• _BRIEF_:
Output, please, exactly those lines of the listing that come before the line with "BV, BF = v, f", along with that line itself.

• _MATERIAL_:
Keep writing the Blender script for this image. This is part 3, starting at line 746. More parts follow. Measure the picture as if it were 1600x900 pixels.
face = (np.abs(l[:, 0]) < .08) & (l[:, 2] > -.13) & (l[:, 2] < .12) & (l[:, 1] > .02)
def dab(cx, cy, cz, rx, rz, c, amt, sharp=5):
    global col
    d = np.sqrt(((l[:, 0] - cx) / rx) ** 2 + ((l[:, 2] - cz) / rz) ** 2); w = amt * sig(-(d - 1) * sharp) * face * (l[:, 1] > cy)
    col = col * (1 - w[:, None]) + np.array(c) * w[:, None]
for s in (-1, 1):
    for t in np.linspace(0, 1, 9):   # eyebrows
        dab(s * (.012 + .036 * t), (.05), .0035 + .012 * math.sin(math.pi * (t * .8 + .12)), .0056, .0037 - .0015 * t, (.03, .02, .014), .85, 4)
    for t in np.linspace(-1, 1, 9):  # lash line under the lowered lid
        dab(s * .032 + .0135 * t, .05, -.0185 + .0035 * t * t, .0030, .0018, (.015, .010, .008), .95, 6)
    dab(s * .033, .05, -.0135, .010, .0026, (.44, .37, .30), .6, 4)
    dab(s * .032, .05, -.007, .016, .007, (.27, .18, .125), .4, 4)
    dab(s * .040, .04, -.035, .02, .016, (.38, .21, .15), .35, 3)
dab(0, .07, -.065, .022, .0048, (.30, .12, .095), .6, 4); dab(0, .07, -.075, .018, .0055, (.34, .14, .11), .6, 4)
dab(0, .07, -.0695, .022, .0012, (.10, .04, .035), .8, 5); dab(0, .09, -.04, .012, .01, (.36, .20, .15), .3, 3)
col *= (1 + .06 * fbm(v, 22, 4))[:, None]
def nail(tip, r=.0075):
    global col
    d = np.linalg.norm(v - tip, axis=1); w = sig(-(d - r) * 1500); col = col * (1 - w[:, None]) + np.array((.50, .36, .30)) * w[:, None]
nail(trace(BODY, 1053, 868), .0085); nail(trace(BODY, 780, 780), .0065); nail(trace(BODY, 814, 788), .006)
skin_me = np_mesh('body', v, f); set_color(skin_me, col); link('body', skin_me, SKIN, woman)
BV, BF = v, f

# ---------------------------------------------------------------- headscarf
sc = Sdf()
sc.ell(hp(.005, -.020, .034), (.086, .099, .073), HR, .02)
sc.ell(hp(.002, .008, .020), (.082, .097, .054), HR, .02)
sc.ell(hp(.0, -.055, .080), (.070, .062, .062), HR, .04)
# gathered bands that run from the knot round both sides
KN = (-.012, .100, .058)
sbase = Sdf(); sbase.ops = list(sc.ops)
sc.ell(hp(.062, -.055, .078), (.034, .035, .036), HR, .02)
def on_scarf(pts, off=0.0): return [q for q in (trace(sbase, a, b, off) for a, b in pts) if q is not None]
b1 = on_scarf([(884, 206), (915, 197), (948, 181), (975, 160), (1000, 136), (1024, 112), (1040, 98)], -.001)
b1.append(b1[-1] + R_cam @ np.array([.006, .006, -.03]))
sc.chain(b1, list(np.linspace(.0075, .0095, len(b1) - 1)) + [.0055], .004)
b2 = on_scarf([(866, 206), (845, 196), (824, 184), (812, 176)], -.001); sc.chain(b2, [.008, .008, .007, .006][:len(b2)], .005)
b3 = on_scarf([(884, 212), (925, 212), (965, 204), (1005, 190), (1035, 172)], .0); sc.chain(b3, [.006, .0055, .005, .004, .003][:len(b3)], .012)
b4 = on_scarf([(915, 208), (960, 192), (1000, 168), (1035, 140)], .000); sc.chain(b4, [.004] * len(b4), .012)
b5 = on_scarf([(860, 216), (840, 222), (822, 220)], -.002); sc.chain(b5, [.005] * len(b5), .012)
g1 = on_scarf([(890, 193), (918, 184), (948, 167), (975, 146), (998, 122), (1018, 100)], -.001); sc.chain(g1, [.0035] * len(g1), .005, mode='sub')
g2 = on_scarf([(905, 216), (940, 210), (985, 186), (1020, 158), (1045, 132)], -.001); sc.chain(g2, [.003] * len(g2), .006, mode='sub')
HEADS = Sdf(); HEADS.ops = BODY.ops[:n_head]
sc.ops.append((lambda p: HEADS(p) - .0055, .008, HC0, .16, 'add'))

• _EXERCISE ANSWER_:
Keep writing the Blender script for this image. This is part 3, starting at line 746. More parts follow. Measure the picture as if it were 1600x900 pixels.
face = (np.abs(l[:, 0]) < .08) & (l[:, 2] > -.13) & (l[:, 2] < .12) & (l[:, 1] > .02)
def dab(cx, cy, cz, rx, rz, c, amt, sharp=5):
    global col
    d = np.sqrt(((l[:, 0] - cx) / rx) ** 2 + ((l[:, 2] - cz) / rz) ** 2); w = amt * sig(-(d - 1) * sharp) * face * (l[:, 1] > cy)
    col = col * (1 - w[:, None]) + np.array(c) * w[:, None]
for s in (-1, 1):
    for t in np.linspace(0, 1, 9):   # eyebrows
        dab(s * (.012 + .036 * t), (.05), .0035 + .012 * math.sin(math.pi * (t * .8 + .12)), .0056, .0037 - .0015 * t, (.03, .02, .014), .85, 4)
    for t in np.linspace(-1, 1, 9):  # lash line under the lowered lid
        dab(s * .032 + .0135 * t, .05, -.0185 + .0035 * t * t, .0030, .0018, (.015, .010, .008), .95, 6)
    dab(s * .033, .05, -.0135, .010, .0026, (.44, .37, .30), .6, 4)
    dab(s * .032, .05, -.007, .016, .007, (.27, .18, .125), .4, 4)
    dab(s * .040, .04, -.035, .02, .016, (.38, .21, .15), .35, 3)
dab(0, .07, -.065, .022, .0048, (.30, .12, .095), .6, 4); dab(0, .07, -.075, .018, .0055, (.34, .14, .11), .6, 4)
dab(0, .07, -.0695, .022, .0012, (.10, .04, .035), .8, 5); dab(0, .09, -.04, .012, .01, (.36, .20, .15), .3, 3)
col *= (1 + .06 * fbm(v, 22, 4))[:, None]
def nail(tip, r=.0075):
    global col
    d = np.linalg.norm(v - tip, axis=1); w = sig(-(d - r) * 1500); col = col * (1 - w[:, None]) + np.array((.50, .36, .30)) * w[:, None]
nail(trace(BODY, 1053, 868), .0085); nail(trace(BODY, 780, 780), .0065); nail(trace(BODY, 814, 788), .006)
skin_me = np_mesh('body', v, f); set_color(skin_me, col); link('body', skin_me, SKIN, woman)
BV, BF = v, f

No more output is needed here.